Stanley's bijection $b\colon \mathcal D(n) \to \mathcal E(n)$ takes a derrangement $\sigma$, views it as the composition of its disjoint cycles, writes these down according to an ordering convention, and then reads the resulting list $t_1t_2\ldots t_n$ as the permutation $i\mapsto t_i$. This map, given by writing a permutation according to one labelling convention and then reading it off using a differnet convention, may feel bizarre to start with, but in this context it is actually natural enough: it is straight-forward to recursively build a derrangement by specifying its cycles one at a time, while to recursively build a permutation $\tau$ with even first ascent, it is simpler to iteratively build up the list $t_1\ldots t_n$ (where $\tau(i)=t_i$).
The subtlety is thus what order to choose to write the cycles in, and what convention to use to "cut" a cycle into a segment. The latter is in a sense more evident: if we place the smallest element of the cycle in the second slot (and for a derangement there are always at least two slots in each cycle) the this obviously creates an ascent at $2$ unless the first cycle has only two elements. In addition to this, Stanley's map then also places the cycles so that their minimal elements form a decreasing sequence, that is, if $\sigma = \mathbf c^1\ldots \mathbf c^r$ where $\mathbf c^i = (c^i_1,\ldots, c_i^{k_i})$, then $c_i^2 = \min\{c_i^j: 1\leq j\leq k_i\}$ and $c_1^2>c_2^2>\ldots >c_r^2$.

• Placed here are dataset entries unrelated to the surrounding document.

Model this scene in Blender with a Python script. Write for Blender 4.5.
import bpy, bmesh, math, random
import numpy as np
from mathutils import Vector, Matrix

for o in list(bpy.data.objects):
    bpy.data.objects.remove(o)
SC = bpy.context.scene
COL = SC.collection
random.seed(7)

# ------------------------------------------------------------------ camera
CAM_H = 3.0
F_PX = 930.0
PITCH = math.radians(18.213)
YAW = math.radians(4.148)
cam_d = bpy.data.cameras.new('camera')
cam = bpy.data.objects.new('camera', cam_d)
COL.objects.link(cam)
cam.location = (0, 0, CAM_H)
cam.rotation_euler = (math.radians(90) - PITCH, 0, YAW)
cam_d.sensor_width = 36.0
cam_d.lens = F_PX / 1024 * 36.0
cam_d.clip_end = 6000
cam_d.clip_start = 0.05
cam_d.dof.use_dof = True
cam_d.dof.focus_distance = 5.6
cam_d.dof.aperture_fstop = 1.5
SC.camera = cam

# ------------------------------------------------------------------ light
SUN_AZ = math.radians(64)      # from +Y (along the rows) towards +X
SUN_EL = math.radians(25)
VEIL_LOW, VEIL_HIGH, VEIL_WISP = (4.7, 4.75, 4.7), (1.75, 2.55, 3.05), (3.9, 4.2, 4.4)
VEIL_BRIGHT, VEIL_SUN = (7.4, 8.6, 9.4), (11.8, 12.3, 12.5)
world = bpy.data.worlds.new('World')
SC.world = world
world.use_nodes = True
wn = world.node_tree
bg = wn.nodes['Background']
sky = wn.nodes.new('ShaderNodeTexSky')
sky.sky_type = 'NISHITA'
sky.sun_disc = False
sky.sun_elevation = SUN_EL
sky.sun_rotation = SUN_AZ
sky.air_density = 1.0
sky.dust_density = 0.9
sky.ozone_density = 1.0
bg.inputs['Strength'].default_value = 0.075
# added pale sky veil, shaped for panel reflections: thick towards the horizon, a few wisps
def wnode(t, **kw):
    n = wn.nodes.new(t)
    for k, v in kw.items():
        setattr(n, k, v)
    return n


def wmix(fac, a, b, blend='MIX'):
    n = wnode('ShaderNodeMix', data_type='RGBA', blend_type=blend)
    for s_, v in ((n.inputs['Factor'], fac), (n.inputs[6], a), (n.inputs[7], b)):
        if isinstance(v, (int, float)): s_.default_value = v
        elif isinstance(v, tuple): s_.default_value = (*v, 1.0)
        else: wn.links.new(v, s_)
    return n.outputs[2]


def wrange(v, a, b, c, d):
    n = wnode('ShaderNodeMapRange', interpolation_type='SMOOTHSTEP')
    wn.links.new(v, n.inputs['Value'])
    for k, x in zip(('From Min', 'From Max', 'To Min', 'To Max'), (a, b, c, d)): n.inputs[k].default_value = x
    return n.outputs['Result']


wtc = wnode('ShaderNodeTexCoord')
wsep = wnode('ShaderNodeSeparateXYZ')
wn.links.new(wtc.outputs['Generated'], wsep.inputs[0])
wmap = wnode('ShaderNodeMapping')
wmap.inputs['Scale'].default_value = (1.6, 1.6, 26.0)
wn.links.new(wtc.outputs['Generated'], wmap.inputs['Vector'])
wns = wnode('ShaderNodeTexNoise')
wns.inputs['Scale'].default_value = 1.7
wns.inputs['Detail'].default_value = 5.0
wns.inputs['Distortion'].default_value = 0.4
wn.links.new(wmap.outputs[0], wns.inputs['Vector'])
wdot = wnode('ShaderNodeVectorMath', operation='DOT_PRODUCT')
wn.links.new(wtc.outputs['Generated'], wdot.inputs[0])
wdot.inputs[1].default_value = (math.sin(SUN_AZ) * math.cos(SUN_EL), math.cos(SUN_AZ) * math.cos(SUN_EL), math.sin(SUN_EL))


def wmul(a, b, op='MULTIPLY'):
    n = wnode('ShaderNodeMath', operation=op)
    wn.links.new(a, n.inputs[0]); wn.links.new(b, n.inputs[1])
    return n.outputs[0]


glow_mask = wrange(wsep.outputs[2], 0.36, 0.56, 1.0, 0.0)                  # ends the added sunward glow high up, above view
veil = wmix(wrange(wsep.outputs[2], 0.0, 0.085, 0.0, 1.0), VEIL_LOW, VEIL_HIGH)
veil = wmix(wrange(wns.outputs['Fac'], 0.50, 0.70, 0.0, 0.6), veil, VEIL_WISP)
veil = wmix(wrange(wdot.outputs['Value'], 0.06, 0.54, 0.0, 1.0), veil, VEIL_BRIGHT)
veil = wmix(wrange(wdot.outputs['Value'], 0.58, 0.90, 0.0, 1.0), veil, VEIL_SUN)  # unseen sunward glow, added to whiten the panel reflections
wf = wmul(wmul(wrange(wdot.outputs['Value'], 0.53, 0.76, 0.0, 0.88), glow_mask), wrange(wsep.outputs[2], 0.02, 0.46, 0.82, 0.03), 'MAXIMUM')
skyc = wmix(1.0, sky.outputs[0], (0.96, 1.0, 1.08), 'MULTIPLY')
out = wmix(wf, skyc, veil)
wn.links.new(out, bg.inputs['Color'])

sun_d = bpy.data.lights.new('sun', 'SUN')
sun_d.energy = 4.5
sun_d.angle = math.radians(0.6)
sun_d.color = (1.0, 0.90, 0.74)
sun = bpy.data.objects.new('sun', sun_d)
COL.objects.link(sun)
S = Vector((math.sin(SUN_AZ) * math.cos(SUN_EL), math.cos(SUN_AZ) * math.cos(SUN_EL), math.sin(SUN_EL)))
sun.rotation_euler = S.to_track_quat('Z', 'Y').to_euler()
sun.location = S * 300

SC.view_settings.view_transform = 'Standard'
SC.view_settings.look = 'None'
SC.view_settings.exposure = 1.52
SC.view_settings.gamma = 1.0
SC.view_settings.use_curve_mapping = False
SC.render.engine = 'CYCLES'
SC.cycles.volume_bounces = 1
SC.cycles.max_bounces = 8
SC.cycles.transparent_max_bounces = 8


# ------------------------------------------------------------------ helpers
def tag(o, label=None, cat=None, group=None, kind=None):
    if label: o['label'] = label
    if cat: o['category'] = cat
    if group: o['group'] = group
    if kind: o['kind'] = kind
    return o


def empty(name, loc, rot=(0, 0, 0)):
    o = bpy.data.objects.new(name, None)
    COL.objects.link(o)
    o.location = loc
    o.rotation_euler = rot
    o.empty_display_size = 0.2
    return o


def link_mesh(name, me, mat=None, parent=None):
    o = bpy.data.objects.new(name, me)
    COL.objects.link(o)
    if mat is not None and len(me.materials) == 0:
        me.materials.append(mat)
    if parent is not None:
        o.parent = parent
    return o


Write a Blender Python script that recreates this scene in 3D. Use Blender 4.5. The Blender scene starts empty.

It follows that $b(\sigma)$ has $b(\sigma)(1)>b(\sigma)(2)<b(\sigma)(3)$, so that $2$ is the first ascent, unless we have $k_1=2$ and $b(\sigma)(2)>b(\sigma)(3)$. But since $k_1=2$, $b(\sigma)(3)>b(\sigma)(4)$ since they are the first two terms in a cycle, so the first ascent is at least $4$. Iterating in this way we see that we obtain an even first ascent unless all the cycles have length $2$ and $c_2^i>c_1^{i+1}$, and since our conventions insist that $c_1^i>c_2^i$, we see that the list $t_1\ldots t_n$ is strictly decreasing and hence $$ \sigma=(n, n-1)(n-2, n-3)\ldots (2,1) $$ so that $n=2r$ and $n$ is an ascent by convention. It follows that $b\colon \mathcal D(n) \to \mathcal E(n)$.
To see that it is a bijection, consider first how our ordering convention can be used to recover the cycles from the list obtained by removing the bracketing they give: each cycle $\mathbf c^i$ is a segment of the list with its minimal element $c^i_2$ appearing second, and these minimal elements must decrease. We describe the inverse map $c\colon \mathcal E(n) \to \mathcal D(n)$ by recursively removing an initial segment of the remaining list.
Now suppose that $\tau \in \mathcal E(n)$. We describe $c\colon \mathcal E(n)\to \mathcal D(n)$ recursively, where at stage $k$ we produce the $k$-th cycle of $c(\tau)$. Let $i_1=1$ and consider the list $t_{i_1}\ldots t_n$. Since $\tau$ has even first ascent, $t_1>t_2$, and we let $j_1 = \min\{k>2: t_k<t_2\}$. If $j_1=3$ then let $\mathbf c^1= (t_1t_2)$ and let $i_2 = 3$. If $j_1\geq 4$, then let $\mathbf c^1 = (t_1\ldots t_{j_1-2})$ and $i_2=j_1-1$. In the latter case, the remainder of the list begins with a descent because $t_{j_1-1}>t_2>t_{j_1}$, while in the former, places $1$ and $2$ were not ascents, and the first ascent is even, hence $3$ is a descent. Iterating this process on $t_{i_2}\ldots t_n$ and so on yields $c(\tau) = (\mathbf c^1\ldots\mathbf c^r)$, where each cycle $\mathbf c^i$ has length a least $2$, and $c^i_2$ is its minimal element.